Nous savons maintenant que, même si la constitution italienne confère moins de pouvoir au président italien qu’à son homologue français, le premier aura été (réminiscence antique sans doute) non moins jupitérien que le second : en mettant son veto à la désignation d’un ministre de l’économie eurosceptique, Sergio Mattarella affirme avec force qu’il ne pouvait pas accepter « un choix qui aurait pu conduire à la sortie de l’Italie de l’euro et provoquer les inquiétudes des investisseurs ». Fondamentalement, le président italien a ainsi glissé un « coin » dans les incohérences du programme économique de la coalition.

Tant il est vrai que, si l’improbable alliance Lega-Cinque Stelle comporte des convergences, c’est avant tout sur la question migratoire et à l’égard de l’UE, avec une défiance commune. Dans le champ économique, étaient en revanche gravées un « contrat de gouvernement pour le changement » des mesures superposant les programmes des deux partenaires (l’un conçu pour le Nord, l’autre pour le Sud), à défaut d’un (improbable) compromis.

Parmi la trentaine d’engagements du « contrat » (plébiscité à 90% par les militants et soutenu à 60% par les Italiens), trouvait-on ainsi énoncés : un abaissement de l’âge de la retraite (accessible dès l’atteinte d’un « barème de 100 », en additionnant l’âge et le nombre d’années de cotisation), un revenu et une retraite de citoyenneté (garantissant une ressource mensuelle de 780 euros), une « flat tax » (réduisant le nombre de tranches à deux taux de 15% et 20%), ainsi qu’un gel de la clause de sauvegarde imposée par l’UE (impliquant l’augmentation du taux de TVA).
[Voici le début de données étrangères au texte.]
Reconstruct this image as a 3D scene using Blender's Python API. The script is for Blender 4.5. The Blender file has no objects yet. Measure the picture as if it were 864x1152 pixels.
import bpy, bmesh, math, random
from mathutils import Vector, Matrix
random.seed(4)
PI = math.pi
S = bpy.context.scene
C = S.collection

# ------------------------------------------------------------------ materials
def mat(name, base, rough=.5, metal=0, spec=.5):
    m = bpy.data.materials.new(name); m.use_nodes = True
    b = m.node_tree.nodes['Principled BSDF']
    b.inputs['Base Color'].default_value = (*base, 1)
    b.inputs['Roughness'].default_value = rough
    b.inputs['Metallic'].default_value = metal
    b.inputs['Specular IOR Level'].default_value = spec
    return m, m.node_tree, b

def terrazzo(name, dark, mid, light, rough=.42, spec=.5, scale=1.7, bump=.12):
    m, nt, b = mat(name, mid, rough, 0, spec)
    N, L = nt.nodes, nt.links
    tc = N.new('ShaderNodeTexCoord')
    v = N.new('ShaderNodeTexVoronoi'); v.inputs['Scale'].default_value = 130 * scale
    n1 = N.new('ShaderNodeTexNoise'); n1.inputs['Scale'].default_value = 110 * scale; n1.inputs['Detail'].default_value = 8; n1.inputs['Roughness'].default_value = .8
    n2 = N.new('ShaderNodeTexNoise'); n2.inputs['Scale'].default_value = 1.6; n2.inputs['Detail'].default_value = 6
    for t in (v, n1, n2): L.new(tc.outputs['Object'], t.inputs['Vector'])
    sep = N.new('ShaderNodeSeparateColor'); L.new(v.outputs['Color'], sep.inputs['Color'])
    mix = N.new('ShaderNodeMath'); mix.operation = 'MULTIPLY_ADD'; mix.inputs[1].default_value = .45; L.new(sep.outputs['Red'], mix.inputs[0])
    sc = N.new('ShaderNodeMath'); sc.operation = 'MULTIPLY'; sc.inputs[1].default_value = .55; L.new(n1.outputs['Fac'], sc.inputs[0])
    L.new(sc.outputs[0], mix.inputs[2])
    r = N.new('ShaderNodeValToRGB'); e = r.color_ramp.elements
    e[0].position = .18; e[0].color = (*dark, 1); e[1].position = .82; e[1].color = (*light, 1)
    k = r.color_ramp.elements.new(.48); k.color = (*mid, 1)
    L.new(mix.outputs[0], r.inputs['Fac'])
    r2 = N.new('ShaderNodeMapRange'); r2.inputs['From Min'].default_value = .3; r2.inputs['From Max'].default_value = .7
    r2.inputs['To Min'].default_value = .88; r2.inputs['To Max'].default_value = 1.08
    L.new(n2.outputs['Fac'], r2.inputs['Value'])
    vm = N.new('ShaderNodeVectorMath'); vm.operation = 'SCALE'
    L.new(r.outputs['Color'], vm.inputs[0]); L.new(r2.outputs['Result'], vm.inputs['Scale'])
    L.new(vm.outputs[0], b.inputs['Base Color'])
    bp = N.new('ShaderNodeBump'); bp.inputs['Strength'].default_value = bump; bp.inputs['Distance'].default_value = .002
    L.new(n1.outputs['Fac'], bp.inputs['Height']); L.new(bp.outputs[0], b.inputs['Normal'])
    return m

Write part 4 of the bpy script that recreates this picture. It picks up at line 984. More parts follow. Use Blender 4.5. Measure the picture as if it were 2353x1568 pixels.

Avec ce plan évalué à 100 milliards d’euros était néanmoins visée une réduction de la dette publique (supérieure à 130% du PIB) via une relance de la demande interne, et annoncé un bras de fer avec l’engagement de « forcer la Commission européenne à séparer les investissements publics productifs du déficit courant » et de renégocier « les traités de l’UE et le cadre normatif ».
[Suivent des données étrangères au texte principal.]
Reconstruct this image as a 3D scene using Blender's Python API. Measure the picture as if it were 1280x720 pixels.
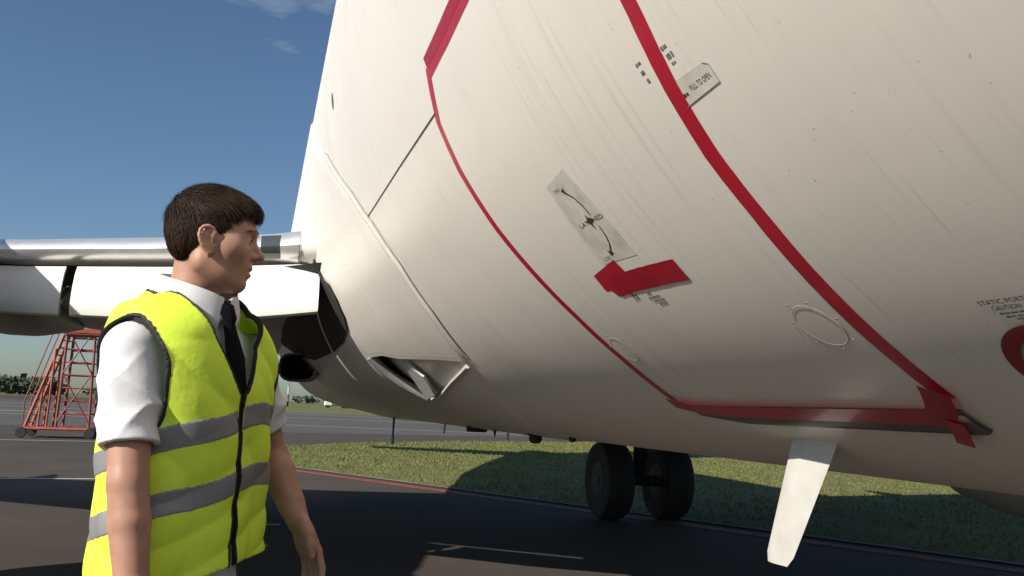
import bpy, bmesh, math, random
import numpy as np
from mathutils import Vector, Matrix, noise as mnoise

for o in list(bpy.data.objects):
    bpy.data.objects.remove(o, do_unlink=True)
scene = bpy.context.scene
COL = scene.collection
R = math.radians

# ------------------------------------------------------------------ camera
# world frame: +Y = aft along the aircraft, +X = towards its port side, Z up
CAM_H, FPX = 1.40, 1150.0
_roll = math.atan(.0375)
_hy = 500 + .0375 * (640 - 325) - 360
_dn = _hy * math.cos(_roll)
_pitch = math.atan(_dn / FPX)
_al = -315 * math.cos(_roll) + 140 * math.sin(_roll)
_yaw = math.atan(-_al * math.cos(_pitch) / FPX)
c_f = Vector((math.sin(_yaw) * math.cos(_pitch), math.cos(_yaw) * math.cos(_pitch), math.sin(_pitch)))
c_r0 = Vector((math.cos(_yaw), -math.sin(_yaw), 0))
c_u0 = c_r0.cross(c_f)
c_r = c_r0 * math.cos(_roll) + c_u0 * math.sin(_roll)
c_u = c_r.cross(c_f)
cam = bpy.data.cameras.new('camera')
cam.sensor_width = 36
cam.lens = FPX / 1280 * 36
cam.clip_start = .05
cam.clip_end = 20000
cam_o = bpy.data.objects.new('camera', cam)
COL.objects.link(cam_o)
cam_o.matrix_world = Matrix(((c_r.x, c_u.x, -c_f.x, 0), (c_r.y, c_u.y, -c_f.y, 0), (c_r.z, c_u.z, -c_f.z, CAM_H), (0, 0, 0, 1)))
scene.camera = cam_o

# ------------------------------------------------------------------ sky and sun
SUN = Vector((-1.50, -.72, 1.0)).normalized()       # towards the sun
sun_el = math.asin(SUN.z)
sun_az = math.atan2(SUN.x, SUN.y)                   # from +Y, clockwise
world = bpy.data.worlds.new('World')
scene.world = world
world.use_nodes = True
wn, wl = world.node_tree.nodes, world.node_tree.links
wn.clear()
w_out = wn.new('ShaderNodeOutputWorld')
w_bg = wn.new('ShaderNodeBackground')
sky = wn.new('ShaderNodeTexSky')
sky.sky_type = 'NISHITA'
sky.sun_disc = False
sky.sun_elevation = sun_el
sky.sun_rotation = sun_az
sky.altitude = 50
sky.air_density = 1.0
sky.dust_density = .8
sky.ozone_density = 3.0
w_bg.inputs[1].default_value = .064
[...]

Les marchés accordent une attention inquiète à ces volte-face. Le spread avec le bund allemand s’est creusé pour dépasser 200 points de base, 70 de plus qu’en février (tendant vers l’écart d’avril 2017, avant la présidentielle française). Mais le calme a prévalu (jusqu’alors) en raison d’un scepticisme quant à la capacité à mettre en œuvre le programme, ce que confirment les événements en cours (et parce que l’Italie n’est pas la Grèce).

Reste, à l’agenda de Sergio Mattarella, à désigner un gouvernement technique, en charge des affaires courantes (parmi lesquelles le budget 2019…) jusqu’à des élections automnales. Carlo Cottarelli pourrait présider ce conseil, sans nul doute selon les orientations plus orthodoxes. Ce qu’annonce l’évocation du surnom de M. Forbici (« M. Ciseaux »), qu’il avait gagné au sein du gouvernement d’Enrico Letta. Mais, comme ses prédécesseurs, Carlo Cottarelli se souviendra qu’en exerçant ses nouvelles fonctions au Palais Chigi, il sera équidistant, à moins de 2 kilomètres, du Capitole et de la Roche Tarpéienne.